Bis zu 7.000 Euro brutto für Pflegekräfte
Erschienen in der F.A.Z. am 21. Januar 2024Kurzfassung: „Der neue Reiz der Leiharbeit“
- Wandel des Images: Leiharbeit hat sich von einem schlecht bezahlten Job ‚zweiter Klasse‘ zu einer attraktiven, oft überdurchschnittlich gut bezahlten Berufsoption entwickelt, insbesondere in Branchen mit hohem Fachkräftemangel.
- Attraktivität durch Flexibilität: Für viele ArbeitnehmerInnen bietet die Leiharbeit die dringend benötigte Flexibilität bei Arbeitszeit und -ort, die ihnen in einer Festanstellung verwehrt wird.
- Konsequenz eines Verbots: Eine Studie des Institutes der deutschen Wirtschaft (IW) zeigt, dass ein Verbot von Leiharbeit den Fachkräftemangel verschärfen würde, da die meisten Betroffenen nicht in eine Festanstellung zurückkehren würden.
- Neue Zielgruppen: Leiharbeit wird zunehmend für hochqualifizierte Akademiker (z. B. Ingenieure, IT-Fachkräfte) attraktiv, die sie als eine Art ‚Festanstellung für Freiberufler‘ nutzen, um Erfahrungen in verschiedenen Unternehmen zu sammeln.
- Akzeptanz durch neue Akteure: Sogar Gewerkschaften wie die GDL (Lokführer) und die IGBCE (Bergbau, Chemie) gründen eigene Leiharbeitsfirmen, um Arbeitsplätze zu sichern oder faire Übergänge (bei zum Beispiel Arbeitsplatzstreichung) zu gestalten.
Der Artikel „Der neue Reiz der Leiharbeit“ aus der Frankfurter Allgemeinen Sonntagszeitung vom 21. Januar 2024 beschreibt einen fundamentalen Wandel in der Wahrnehmung und Realität der Arbeitnehmerüberlassung. Aufgrund des allgemeinen Fachkräftemangels in vielen Branchen hat sich die Dynamik verschoben: Nicht mehr die Unternehmen, sondern die Arbeitnehmer bestimmen in gefragten Bereichen wie der Pflege, IT oder im Ingenieurwesen die Anstellungsbedingungen.

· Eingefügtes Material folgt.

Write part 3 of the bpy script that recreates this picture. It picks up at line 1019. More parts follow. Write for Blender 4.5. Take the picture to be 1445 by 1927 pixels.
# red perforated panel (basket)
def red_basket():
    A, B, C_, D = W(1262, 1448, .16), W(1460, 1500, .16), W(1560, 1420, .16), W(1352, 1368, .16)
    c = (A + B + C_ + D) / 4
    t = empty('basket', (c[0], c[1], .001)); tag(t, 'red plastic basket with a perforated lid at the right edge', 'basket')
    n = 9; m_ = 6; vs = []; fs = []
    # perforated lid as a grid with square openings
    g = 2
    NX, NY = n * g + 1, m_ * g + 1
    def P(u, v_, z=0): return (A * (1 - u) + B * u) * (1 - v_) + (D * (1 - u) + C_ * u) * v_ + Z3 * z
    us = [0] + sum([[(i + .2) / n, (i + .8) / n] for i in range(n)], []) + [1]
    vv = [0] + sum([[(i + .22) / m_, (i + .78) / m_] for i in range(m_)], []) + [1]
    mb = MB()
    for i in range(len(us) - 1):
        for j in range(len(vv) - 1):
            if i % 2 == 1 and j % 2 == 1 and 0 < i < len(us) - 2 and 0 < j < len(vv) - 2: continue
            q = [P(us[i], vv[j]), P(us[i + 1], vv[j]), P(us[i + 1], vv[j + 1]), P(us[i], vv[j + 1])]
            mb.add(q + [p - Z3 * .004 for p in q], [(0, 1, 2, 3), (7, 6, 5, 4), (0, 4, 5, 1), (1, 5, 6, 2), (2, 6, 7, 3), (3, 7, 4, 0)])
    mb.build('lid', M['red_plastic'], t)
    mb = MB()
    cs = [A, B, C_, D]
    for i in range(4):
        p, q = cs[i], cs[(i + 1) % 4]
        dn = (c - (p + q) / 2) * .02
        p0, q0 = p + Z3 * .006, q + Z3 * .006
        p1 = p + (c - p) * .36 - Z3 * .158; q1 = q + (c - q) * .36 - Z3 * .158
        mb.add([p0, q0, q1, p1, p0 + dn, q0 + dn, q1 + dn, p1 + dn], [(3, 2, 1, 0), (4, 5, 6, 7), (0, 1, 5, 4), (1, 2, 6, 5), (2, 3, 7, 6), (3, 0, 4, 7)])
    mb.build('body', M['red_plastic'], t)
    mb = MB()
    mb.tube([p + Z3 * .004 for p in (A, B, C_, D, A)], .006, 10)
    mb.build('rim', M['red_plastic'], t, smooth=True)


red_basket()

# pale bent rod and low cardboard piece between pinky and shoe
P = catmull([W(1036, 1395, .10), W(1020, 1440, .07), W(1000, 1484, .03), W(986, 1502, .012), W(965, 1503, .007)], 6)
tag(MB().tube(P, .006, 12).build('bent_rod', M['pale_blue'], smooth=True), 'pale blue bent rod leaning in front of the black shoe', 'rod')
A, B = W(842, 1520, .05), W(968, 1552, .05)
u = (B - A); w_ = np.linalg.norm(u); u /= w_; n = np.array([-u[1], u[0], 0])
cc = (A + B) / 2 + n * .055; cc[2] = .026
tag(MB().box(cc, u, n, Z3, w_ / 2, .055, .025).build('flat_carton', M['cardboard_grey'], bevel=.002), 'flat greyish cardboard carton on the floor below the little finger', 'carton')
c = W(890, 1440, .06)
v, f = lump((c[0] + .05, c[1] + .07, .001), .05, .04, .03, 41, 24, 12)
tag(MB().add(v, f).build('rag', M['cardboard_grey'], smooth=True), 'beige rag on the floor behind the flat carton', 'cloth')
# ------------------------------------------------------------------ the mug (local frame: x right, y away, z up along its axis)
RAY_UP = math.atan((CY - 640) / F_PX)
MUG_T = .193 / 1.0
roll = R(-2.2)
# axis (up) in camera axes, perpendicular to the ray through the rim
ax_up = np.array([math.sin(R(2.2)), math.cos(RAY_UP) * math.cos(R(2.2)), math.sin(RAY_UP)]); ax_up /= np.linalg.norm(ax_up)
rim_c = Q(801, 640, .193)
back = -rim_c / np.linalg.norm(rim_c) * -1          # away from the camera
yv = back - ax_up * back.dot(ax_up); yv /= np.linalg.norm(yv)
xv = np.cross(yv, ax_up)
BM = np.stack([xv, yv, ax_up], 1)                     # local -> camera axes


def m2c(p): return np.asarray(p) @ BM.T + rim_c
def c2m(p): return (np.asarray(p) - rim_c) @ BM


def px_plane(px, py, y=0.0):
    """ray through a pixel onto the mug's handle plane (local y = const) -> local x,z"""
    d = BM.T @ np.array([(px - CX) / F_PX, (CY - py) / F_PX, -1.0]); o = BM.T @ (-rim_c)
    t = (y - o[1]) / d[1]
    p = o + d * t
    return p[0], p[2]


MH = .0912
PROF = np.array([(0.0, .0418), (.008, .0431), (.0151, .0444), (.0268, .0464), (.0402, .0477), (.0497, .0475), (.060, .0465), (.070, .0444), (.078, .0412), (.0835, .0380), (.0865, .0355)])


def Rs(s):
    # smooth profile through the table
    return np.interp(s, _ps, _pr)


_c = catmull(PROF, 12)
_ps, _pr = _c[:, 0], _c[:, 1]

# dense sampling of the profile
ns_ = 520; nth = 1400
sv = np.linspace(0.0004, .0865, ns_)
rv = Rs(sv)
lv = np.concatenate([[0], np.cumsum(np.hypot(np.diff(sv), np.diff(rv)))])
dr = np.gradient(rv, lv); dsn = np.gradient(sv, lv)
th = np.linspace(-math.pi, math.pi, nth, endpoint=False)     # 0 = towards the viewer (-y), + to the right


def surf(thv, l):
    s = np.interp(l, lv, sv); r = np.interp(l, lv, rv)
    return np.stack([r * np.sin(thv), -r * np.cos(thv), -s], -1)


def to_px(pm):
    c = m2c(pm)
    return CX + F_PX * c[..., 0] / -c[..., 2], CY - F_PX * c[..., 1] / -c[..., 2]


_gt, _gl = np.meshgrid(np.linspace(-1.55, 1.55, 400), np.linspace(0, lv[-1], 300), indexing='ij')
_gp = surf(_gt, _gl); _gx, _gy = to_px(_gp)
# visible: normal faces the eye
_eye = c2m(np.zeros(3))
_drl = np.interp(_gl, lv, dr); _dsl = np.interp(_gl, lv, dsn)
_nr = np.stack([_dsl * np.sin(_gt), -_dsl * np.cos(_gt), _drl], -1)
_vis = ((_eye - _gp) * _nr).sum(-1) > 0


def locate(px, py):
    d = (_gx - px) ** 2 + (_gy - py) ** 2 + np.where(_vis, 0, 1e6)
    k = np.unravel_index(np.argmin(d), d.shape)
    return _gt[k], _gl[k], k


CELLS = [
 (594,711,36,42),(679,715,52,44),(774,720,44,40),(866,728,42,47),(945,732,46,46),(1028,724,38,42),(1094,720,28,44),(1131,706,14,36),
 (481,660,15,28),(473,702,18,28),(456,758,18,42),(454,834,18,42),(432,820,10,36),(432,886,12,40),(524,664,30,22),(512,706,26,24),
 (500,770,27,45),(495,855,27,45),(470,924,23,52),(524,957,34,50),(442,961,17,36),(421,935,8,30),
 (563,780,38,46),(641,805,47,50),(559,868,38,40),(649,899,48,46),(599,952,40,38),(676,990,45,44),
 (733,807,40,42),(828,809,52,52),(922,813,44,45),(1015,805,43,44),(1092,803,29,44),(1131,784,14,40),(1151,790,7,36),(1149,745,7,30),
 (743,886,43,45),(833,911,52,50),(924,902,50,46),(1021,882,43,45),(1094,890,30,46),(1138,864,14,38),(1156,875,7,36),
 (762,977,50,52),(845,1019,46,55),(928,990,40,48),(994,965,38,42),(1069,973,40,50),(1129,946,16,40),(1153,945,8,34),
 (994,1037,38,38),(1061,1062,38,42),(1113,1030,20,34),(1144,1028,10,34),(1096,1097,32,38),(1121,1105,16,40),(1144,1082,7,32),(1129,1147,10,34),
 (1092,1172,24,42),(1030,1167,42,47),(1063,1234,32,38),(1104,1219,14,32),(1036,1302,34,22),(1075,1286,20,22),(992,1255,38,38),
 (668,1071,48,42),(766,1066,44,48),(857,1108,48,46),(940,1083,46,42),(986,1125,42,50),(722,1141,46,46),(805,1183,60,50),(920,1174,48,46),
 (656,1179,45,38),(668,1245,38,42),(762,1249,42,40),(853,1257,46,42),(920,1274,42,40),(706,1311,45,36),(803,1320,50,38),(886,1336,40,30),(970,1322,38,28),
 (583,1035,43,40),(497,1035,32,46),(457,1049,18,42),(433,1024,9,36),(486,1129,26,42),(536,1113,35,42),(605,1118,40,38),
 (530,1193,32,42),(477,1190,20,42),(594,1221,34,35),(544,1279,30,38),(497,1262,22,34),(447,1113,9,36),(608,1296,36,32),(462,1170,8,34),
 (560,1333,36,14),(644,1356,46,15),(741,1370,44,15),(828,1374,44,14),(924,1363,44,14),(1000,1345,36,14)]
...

Anhand des Beispiels der Intensivkrankenschwester Bianca Kohl wird gezeigt, warum qualifiziertes Personal der Festanstellung den Rücken kehrt: Hoher Arbeitsdruck, geringe Wertschätzung und starre Dienstpläne inklusive Schichtdienst führen dazu, dass die Leiharbeit als deutlich attraktiveres Angebot mit besseren Arbeitsbedingungen empfunden wird. Forderungen der Krankenhäuser nach einer Regulierung oder einem Verbot der Leiharbeit sind laut einer Studie des Instituts der deutschen Wirtschaft nicht zielführend, da die meisten in Zeitarbeit angestellten Pflegekräfte in diesem Fall die Branche komplett verlassen würden, was den Pflegenotstand weiter verschärfen würde.
Mittlerweile entdecken sogar traditionell kritische Akteure wie Gewerkschaften das Modell für sich und setzen es um. Die Lokführergewerkschaft GDL gründete eine eigene Zeitarbeitsfirma, um Lokführer zu besseren Konditionen zu verleihen, und die Industriegewerkschaft IGBCE nutzt sie, um zum Beispiel Stellenabbau sozialverträglich zu gestalten. Leiharbeit etabliert sich so mehr und mehr als strategisches Standbein der Arbeitsmarktgestaltung. Zwar gibt es weiterhin ‚schwarze Schafe‘ in der Branche, doch der Gesamttrend zeigt, dass die Leiharbeit für viele zur attraktiven Alternative geworden ist, die die Sicherheit einer Anstellung mit der Flexibilität eines Freiberuflers verbindet.